Comments on the Davies-Dever Exchange

We urgently need to hear in greater detail about the actual views of these scholars on particular issues rather than to be subjected to further rounds of mutual denunciation and sweeping generalizations. 

 

By Norman K. Gottwald
Pacific School of Religion
Berkeley, CA
January 2003

    I want to assert at the start that the vitriolic exchange between Davies and Dever involves a history of interpersonal feuding that few of us are able to follow in detail and that, in the final analysis, is irrelevant to the issues their discussion highlights. I have no interest in trying to sort out the history of wounded feelings that both nourish in this debate. My hope is to bracket their personal grievances, intense and bitter as they are, in order to locate what I discern to be the substantive issues about the history of ancient Israel in dispute, some of which they appear to agree about and others they avoid or downplay.

    First and foremost, both disputants acknowledge that the biblical stories are not factual accounts of history. That being the case, it is a mystery to me why Davies and Dever do not focus on particular tracts of the reported biblical history in order to articulate their views about the historicity of the biblical accounts. Unless I am vastly mistaken, their differences on particular historical issues are not nearly as great as their polemics seem to imply. Regrettably, we do not know their actual agreements and differences on many specific historical issues, mainly, I fear, because of the inflammatory emotional polemics that have engulfed them.

    The issue that Davies seems to ignore is the presence in the biblical text of a good many indicators of pre-exilic data that were not likely to have been invented in Persian times. It is all well and good to claim that the biblical text was shaped in its final form in post-exilic times, but how much of it reflects pre-exilic memories or actual information?
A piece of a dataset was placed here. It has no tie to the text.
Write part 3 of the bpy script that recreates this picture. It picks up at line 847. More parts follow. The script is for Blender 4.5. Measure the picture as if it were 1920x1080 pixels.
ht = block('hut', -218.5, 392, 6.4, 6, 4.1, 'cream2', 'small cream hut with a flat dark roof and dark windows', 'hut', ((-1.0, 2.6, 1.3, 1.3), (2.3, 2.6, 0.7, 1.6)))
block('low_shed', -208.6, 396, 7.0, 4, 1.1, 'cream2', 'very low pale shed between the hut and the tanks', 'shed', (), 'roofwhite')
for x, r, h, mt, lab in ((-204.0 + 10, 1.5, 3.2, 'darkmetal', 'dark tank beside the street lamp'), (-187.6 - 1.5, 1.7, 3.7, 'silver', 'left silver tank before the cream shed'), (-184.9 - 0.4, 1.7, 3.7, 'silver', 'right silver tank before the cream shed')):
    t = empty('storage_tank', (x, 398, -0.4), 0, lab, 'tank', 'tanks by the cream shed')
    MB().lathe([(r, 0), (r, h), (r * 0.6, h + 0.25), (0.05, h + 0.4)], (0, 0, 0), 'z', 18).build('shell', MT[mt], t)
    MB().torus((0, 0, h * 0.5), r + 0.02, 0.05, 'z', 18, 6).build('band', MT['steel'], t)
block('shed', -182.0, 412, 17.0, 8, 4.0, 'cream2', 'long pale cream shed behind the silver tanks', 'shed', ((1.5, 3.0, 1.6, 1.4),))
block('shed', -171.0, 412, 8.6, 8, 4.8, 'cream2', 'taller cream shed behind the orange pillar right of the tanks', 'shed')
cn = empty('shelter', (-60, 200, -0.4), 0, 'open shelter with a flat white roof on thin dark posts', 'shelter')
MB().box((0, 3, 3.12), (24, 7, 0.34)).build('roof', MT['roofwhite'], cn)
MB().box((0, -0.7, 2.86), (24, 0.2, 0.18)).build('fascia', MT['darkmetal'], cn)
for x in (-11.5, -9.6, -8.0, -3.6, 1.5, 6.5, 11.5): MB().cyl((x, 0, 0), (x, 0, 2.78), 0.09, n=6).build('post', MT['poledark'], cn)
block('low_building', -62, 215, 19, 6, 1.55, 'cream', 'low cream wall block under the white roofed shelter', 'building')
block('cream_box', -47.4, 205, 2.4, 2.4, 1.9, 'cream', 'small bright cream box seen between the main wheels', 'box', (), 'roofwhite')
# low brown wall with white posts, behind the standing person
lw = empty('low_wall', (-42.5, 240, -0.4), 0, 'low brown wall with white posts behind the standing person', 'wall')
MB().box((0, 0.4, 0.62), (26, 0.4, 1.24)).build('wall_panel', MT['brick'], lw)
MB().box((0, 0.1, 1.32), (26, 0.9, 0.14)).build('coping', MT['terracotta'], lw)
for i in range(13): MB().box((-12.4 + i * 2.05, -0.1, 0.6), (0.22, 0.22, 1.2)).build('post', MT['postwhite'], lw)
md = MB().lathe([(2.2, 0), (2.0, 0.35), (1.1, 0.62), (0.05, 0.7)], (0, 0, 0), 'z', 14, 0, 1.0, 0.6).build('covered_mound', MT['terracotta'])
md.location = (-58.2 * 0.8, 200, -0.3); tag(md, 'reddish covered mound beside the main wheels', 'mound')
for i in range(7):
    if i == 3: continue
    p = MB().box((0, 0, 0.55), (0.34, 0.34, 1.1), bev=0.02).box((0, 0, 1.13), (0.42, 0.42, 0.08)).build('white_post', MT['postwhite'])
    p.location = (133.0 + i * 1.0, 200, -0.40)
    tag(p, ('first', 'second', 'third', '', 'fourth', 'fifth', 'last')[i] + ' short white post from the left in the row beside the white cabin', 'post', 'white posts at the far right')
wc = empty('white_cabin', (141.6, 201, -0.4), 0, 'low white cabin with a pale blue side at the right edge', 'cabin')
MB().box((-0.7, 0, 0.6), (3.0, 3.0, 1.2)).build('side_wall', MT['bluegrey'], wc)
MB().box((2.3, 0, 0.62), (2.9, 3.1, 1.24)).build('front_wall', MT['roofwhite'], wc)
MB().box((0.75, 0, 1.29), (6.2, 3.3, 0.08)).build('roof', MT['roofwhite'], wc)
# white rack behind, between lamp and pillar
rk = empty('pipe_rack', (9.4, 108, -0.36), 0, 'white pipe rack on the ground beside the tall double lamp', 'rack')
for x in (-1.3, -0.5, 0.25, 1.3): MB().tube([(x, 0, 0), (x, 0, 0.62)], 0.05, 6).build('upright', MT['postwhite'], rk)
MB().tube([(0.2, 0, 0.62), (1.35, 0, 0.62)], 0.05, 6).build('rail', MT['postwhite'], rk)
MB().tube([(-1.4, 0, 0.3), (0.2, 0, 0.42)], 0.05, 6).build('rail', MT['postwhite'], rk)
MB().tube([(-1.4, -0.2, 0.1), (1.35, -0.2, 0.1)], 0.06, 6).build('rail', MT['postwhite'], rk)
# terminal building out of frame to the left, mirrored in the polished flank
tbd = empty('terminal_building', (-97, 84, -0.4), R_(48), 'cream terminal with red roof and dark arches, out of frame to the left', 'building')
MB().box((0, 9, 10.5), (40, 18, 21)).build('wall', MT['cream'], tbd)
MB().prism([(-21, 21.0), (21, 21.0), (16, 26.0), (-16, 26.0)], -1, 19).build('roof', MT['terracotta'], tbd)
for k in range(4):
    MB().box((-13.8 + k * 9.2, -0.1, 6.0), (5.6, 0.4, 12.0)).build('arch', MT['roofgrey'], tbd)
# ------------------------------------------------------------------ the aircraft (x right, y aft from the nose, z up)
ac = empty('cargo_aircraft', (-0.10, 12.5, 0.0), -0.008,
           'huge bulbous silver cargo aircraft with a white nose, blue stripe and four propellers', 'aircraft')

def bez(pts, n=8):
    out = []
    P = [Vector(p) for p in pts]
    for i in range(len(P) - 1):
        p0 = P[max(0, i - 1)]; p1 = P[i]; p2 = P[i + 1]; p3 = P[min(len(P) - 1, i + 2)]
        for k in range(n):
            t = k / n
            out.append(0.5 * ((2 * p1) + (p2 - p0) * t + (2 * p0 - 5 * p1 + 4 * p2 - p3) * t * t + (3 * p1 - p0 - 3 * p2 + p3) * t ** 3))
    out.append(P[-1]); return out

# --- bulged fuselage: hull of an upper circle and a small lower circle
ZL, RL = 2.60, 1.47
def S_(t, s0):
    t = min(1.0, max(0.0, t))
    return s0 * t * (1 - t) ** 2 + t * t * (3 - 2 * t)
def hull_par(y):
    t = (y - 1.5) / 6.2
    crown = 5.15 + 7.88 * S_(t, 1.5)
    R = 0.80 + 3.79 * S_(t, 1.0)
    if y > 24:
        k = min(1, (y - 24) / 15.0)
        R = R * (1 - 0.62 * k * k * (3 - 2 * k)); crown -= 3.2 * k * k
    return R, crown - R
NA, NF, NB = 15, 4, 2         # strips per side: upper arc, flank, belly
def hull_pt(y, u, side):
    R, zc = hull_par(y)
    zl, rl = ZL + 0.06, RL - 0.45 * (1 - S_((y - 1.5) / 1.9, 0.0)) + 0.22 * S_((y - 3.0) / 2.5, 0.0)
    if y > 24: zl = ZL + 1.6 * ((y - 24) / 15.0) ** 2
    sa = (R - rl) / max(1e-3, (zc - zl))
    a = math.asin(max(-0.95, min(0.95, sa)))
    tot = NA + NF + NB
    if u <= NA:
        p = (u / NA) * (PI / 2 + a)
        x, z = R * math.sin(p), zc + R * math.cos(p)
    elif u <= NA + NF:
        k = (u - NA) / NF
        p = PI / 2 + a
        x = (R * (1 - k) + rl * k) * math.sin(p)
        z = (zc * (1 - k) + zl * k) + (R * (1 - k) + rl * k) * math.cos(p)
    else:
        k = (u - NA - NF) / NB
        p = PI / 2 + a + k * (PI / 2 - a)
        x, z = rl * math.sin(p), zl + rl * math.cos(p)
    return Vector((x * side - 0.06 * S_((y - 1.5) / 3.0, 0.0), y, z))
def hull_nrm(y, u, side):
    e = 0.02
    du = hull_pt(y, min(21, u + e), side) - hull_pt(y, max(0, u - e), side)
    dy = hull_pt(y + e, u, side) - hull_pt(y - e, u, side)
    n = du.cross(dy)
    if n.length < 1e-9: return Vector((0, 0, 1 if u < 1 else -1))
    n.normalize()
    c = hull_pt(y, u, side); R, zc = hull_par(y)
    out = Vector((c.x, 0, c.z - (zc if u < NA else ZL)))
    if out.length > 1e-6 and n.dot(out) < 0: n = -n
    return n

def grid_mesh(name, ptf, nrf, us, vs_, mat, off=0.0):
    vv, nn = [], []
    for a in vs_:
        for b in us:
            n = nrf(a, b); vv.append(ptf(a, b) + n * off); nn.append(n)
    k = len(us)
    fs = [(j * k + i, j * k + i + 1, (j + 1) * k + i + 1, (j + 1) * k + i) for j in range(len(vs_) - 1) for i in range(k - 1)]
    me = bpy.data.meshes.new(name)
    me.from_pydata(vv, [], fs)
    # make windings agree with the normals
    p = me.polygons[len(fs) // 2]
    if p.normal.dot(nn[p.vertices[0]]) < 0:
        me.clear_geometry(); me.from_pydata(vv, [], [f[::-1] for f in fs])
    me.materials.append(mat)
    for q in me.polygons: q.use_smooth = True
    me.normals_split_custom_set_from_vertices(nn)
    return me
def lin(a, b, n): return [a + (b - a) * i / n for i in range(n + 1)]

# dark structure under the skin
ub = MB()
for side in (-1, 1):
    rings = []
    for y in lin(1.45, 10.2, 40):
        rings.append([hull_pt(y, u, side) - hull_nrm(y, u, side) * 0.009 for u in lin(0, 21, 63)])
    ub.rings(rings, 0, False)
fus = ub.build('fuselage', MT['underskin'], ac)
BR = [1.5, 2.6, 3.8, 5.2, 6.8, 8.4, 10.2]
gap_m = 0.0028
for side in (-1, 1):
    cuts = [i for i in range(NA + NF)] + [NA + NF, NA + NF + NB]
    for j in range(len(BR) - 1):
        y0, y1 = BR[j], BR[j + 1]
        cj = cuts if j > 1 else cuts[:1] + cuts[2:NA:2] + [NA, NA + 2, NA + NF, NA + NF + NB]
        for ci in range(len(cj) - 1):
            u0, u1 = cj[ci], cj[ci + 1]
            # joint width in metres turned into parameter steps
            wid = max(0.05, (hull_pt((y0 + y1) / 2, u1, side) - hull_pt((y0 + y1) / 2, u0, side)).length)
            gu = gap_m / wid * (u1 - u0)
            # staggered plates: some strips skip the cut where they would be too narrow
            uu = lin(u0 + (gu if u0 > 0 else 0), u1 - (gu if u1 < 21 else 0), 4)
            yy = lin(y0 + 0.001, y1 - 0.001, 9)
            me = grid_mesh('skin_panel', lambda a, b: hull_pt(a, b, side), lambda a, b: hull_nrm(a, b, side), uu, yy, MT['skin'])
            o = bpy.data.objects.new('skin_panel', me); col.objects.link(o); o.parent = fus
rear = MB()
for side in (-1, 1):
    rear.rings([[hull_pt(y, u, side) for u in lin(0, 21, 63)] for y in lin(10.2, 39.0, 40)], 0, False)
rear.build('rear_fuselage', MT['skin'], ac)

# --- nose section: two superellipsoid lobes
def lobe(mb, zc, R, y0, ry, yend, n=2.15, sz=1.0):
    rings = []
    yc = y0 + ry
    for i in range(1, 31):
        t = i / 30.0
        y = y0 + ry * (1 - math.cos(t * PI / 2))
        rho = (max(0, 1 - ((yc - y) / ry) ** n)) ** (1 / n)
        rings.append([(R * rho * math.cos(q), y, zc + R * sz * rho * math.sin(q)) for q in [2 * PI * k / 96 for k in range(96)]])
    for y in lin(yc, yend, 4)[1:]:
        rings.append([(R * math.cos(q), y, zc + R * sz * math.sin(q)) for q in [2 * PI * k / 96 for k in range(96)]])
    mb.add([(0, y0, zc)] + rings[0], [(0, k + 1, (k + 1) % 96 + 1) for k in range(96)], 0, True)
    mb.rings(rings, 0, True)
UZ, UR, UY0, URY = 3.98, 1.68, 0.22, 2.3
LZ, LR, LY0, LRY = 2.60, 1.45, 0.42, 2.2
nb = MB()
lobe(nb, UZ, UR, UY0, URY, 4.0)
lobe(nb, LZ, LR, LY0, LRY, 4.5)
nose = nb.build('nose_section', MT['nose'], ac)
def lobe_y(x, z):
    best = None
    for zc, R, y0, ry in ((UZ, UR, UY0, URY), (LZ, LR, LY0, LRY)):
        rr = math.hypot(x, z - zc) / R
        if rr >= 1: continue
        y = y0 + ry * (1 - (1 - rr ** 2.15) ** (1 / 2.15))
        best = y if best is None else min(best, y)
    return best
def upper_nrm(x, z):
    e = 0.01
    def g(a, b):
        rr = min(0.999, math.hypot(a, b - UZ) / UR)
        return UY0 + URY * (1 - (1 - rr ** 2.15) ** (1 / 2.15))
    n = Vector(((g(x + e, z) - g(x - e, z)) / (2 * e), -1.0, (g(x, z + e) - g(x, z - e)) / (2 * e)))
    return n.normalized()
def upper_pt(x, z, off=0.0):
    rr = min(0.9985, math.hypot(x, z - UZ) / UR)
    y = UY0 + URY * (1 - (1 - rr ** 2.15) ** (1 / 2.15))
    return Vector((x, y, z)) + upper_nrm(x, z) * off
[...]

This issue requires historical critical argumentation and not polemics. A fair approach to this issue would require Davies to offer a detailed examination and assessment of the archaeological data presented by Dever in his most recent book.

    The issue that Dever seems to ignore is the way that predominant biblical studies is taken by many to endorse a naive view of biblical history as legitimating the state of Israel’s exclusive claim to “the holy land.” It does not appear to me that biblical studies alone can resolve this issue. Davies is sure that it cannot. He concurs that the holocaust legitimates the state of Israel but does not invalidate a Palestinian claim alongside the Israelite claim. Dever, perhaps because he wants to rest his argument primarily on archaeology, does not articulate a clear stance on modern Israeli and Palestinian land claims. It is not sufficient, however, for Dever, while insinuating an anti-Israeli stance by Davies, to retreat to archaeological and biblical data to avoid this issue once it is raised.

    It is my own hope, perhaps a forlorn one, that the discussion can discriminate between the original political conflicts represented in the Bible and the political issues today. Those issues are real and urgent enough that they ought not to be entangled in, or restricted to, the personal controversy between Davies and Dever nor between any of the so-called “maximalists” and “minimalists,” labels which almost all the disputants involved reject as misrepresenting their views. We urgently need to hear in greater detail about the actual views of these scholars on particular issues rather than to be subjected to further rounds of mutual denunciation and sweeping generalizations.

    I hope I am not mistaken in speaking for most onlookers of this debate in asking for a greater focus on the issues and for a cessation of personal invective, difficult as that may be for those deeply invested in the controversy.